Start of Stored data

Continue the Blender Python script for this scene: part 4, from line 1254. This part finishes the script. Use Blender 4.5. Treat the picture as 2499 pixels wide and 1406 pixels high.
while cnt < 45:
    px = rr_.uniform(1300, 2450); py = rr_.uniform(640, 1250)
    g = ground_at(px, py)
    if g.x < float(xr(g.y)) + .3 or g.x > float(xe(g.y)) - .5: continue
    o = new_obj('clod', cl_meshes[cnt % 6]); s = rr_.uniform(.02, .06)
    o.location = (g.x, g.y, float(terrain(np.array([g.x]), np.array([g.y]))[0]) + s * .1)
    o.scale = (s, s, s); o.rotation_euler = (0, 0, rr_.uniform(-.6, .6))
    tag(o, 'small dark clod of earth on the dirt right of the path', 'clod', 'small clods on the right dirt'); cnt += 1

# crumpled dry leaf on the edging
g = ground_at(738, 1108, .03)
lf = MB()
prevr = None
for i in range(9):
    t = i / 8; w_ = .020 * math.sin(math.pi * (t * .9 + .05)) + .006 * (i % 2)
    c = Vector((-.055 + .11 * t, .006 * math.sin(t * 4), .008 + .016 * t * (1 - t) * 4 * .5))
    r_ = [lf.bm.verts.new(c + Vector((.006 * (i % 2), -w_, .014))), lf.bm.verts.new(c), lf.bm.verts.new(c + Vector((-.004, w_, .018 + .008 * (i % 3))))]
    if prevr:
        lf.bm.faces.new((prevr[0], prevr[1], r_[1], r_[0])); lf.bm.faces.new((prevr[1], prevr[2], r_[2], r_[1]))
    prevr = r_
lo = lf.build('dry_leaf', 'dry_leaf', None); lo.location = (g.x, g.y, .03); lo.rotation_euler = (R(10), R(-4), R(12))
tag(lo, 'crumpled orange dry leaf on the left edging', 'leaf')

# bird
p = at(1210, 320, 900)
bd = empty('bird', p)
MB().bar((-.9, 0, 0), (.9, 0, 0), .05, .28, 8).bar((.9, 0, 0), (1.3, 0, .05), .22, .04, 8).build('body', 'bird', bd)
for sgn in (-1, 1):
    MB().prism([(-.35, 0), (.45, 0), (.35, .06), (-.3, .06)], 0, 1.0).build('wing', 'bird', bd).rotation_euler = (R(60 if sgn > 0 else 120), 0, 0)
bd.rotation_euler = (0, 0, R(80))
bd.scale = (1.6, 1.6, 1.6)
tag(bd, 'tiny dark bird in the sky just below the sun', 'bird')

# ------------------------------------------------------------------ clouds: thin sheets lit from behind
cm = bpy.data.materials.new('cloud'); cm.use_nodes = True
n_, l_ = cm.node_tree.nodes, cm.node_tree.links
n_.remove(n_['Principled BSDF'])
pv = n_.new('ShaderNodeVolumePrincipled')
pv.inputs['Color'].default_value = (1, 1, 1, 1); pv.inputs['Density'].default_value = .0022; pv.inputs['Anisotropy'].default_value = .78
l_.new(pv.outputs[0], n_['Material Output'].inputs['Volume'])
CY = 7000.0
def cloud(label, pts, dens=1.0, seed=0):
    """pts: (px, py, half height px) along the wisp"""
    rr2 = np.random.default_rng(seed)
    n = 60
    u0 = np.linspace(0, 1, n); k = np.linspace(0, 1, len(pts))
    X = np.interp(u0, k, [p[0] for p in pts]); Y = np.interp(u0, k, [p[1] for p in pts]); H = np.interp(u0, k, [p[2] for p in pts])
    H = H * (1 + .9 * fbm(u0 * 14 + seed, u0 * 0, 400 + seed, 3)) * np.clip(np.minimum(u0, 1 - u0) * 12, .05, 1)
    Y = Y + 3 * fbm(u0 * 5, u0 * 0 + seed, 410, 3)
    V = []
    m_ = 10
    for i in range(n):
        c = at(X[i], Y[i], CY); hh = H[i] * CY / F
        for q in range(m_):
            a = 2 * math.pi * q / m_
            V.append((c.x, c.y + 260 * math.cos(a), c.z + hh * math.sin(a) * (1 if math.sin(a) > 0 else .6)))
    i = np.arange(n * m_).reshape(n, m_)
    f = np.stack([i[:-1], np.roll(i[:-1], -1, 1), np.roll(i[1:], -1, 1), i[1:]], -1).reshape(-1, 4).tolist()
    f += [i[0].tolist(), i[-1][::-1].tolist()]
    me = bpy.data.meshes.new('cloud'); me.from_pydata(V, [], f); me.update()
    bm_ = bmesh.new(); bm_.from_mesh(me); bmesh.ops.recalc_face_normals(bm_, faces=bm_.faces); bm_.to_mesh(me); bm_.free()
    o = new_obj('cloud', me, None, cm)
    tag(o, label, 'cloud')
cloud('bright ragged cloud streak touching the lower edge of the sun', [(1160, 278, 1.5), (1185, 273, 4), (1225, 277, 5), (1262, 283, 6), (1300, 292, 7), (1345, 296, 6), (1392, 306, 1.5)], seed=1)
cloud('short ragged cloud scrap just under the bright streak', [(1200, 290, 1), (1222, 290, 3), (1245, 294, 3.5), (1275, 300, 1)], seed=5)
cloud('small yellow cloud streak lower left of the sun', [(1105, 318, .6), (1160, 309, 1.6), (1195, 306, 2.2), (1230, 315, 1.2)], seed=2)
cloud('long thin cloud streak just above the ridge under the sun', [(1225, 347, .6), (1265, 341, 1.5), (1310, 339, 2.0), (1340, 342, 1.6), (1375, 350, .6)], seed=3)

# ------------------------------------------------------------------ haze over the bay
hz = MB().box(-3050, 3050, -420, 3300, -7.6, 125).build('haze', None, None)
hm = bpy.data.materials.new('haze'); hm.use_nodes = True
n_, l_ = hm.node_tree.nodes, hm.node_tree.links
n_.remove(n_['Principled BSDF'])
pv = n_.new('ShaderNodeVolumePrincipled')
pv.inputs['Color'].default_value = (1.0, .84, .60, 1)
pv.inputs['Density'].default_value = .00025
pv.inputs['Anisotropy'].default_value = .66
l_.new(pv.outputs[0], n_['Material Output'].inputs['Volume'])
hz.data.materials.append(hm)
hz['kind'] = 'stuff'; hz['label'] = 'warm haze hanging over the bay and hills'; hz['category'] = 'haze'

End of Stored data

▶ [Your objective]
From the listing above, extract every line exactly as it stands.

▶ [Response to the exercise]
Continue the Blender Python script for this scene: part 4, from line 1254. This part finishes the script. Use Blender 4.5. Treat the picture as 2499 pixels wide and 1406 pixels high.
while cnt < 45:
    px = rr_.uniform(1300, 2450); py = rr_.uniform(640, 1250)
    g = ground_at(px, py)
    if g.x < float(xr(g.y)) + .3 or g.x > float(xe(g.y)) - .5: continue
    o = new_obj('clod', cl_meshes[cnt % 6]); s = rr_.uniform(.02, .06)
    o.location = (g.x, g.y, float(terrain(np.array([g.x]), np.array([g.y]))[0]) + s * .1)
    o.scale = (s, s, s); o.rotation_euler = (0, 0, rr_.uniform(-.6, .6))
    tag(o, 'small dark clod of earth on the dirt right of the path', 'clod', 'small clods on the right dirt'); cnt += 1

# crumpled dry leaf on the edging
g = ground_at(738, 1108, .03)
lf = MB()
prevr = None
for i in range(9):
    t = i / 8; w_ = .020 * math.sin(math.pi * (t * .9 + .05)) + .006 * (i % 2)
    c = Vector((-.055 + .11 * t, .006 * math.sin(t * 4), .008 + .016 * t * (1 - t) * 4 * .5))
    r_ = [lf.bm.verts.new(c + Vector((.006 * (i % 2), -w_, .014))), lf.bm.verts.new(c), lf.bm.verts.new(c + Vector((-.004, w_, .018 + .008 * (i % 3))))]
    if prevr:
        lf.bm.faces.new((prevr[0], prevr[1], r_[1], r_[0])); lf.bm.faces.new((prevr[1], prevr[2], r_[2], r_[1]))
    prevr = r_
lo = lf.build('dry_leaf', 'dry_leaf', None); lo.location = (g.x, g.y, .03); lo.rotation_euler = (R(10), R(-4), R(12))
tag(lo, 'crumpled orange dry leaf on the left edging', 'leaf')

# bird
p = at(1210, 320, 900)
bd = empty('bird', p)
MB().bar((-.9, 0, 0), (.9, 0, 0), .05, .28, 8).bar((.9, 0, 0), (1.3, 0, .05), .22, .04, 8).build('body', 'bird', bd)
for sgn in (-1, 1):
    MB().prism([(-.35, 0), (.45, 0), (.35, .06), (-.3, .06)], 0, 1.0).build('wing', 'bird', bd).rotation_euler = (R(60 if sgn > 0 else 120), 0, 0)
bd.rotation_euler = (0, 0, R(80))
bd.scale = (1.6, 1.6, 1.6)
tag(bd, 'tiny dark bird in the sky just below the sun', 'bird')

# ------------------------------------------------------------------ clouds: thin sheets lit from behind
cm = bpy.data.materials.new('cloud'); cm.use_nodes = True
n_, l_ = cm.node_tree.nodes, cm.node_tree.links
n_.remove(n_['Principled BSDF'])
pv = n_.new('ShaderNodeVolumePrincipled')
pv.inputs['Color'].default_value = (1, 1, 1, 1); pv.inputs['Density'].default_value = .0022; pv.inputs['Anisotropy'].default_value = .78
l_.new(pv.outputs[0], n_['Material Output'].inputs['Volume'])
CY = 7000.0
def cloud(label, pts, dens=1.0, seed=0):
    """pts: (px, py, half height px) along the wisp"""
    rr2 = np.random.default_rng(seed)
    n = 60
    u0 = np.linspace(0, 1, n); k = np.linspace(0, 1, len(pts))
    X = np.interp(u0, k, [p[0] for p in pts]); Y = np.interp(u0, k, [p[1] for p in pts]); H = np.interp(u0, k, [p[2] for p in pts])
    H = H * (1 + .9 * fbm(u0 * 14 + seed, u0 * 0, 400 + seed, 3)) * np.clip(np.minimum(u0, 1 - u0) * 12, .05, 1)
    Y = Y + 3 * fbm(u0 * 5, u0 * 0 + seed, 410, 3)
    V = []
    m_ = 10
    for i in range(n):
        c = at(X[i], Y[i], CY); hh = H[i] * CY / F
        for q in range(m_):
            a = 2 * math.pi * q / m_
            V.append((c.x, c.y + 260 * math.cos(a), c.z + hh * math.sin(a) * (1 if math.sin(a) > 0 else .6)))
    i = np.arange(n * m_).reshape(n, m_)
    f = np.stack([i[:-1], np.roll(i[:-1], -1, 1), np.roll(i[1:], -1, 1), i[1:]], -1).reshape(-1, 4).tolist()
    f += [i[0].tolist(), i[-1][::-1].tolist()]
    me = bpy.data.meshes.new('cloud'); me.from_pydata(V, [], f); me.update()
    bm_ = bmesh.new(); bm_.from_mesh(me); bmesh.ops.recalc_face_normals(bm_, faces=bm_.faces); bm_.to_mesh(me); bm_.free()
    o = new_obj('cloud', me, None, cm)
    tag(o, label, 'cloud')
cloud('bright ragged cloud streak touching the lower edge of the sun', [(1160, 278, 1.5), (1185, 273, 4), (1225, 277, 5), (1262, 283, 6), (1300, 292, 7), (1345, 296, 6), (1392, 306, 1.5)], seed=1)
cloud('short ragged cloud scrap just under the bright streak', [(1200, 290, 1), (1222, 290, 3), (1245, 294, 3.5), (1275, 300, 1)], seed=5)
cloud('small yellow cloud streak lower left of the sun', [(1105, 318, .6), (1160, 309, 1.6), (1195, 306, 2.2), (1230, 315, 1.2)], seed=2)
cloud('long thin cloud streak just above the ridge under the sun', [(1225, 347, .6), (1265, 341, 1.5), (1310, 339, 2.0), (1340, 342, 1.6), (1375, 350, .6)], seed=3)

# ------------------------------------------------------------------ haze over the bay
hz = MB().box(-3050, 3050, -420, 3300, -7.6, 125).build('haze', None, None)
hm = bpy.data.materials.new('haze'); hm.use_nodes = True
n_, l_ = hm.node_tree.nodes, hm.node_tree.links
n_.remove(n_['Principled BSDF'])
pv = n_.new('ShaderNodeVolumePrincipled')
pv.inputs['Color'].default_value = (1.0, .84, .60, 1)
pv.inputs['Density'].default_value = .00025
pv.inputs['Anisotropy'].default_value = .66
l_.new(pv.outputs[0], n_['Material Output'].inputs['Volume'])
hz.data.materials.append(hm)
hz['kind'] = 'stuff'; hz['label'] = 'warm haze hanging over the bay and hills'; hz['category'] = 'haze'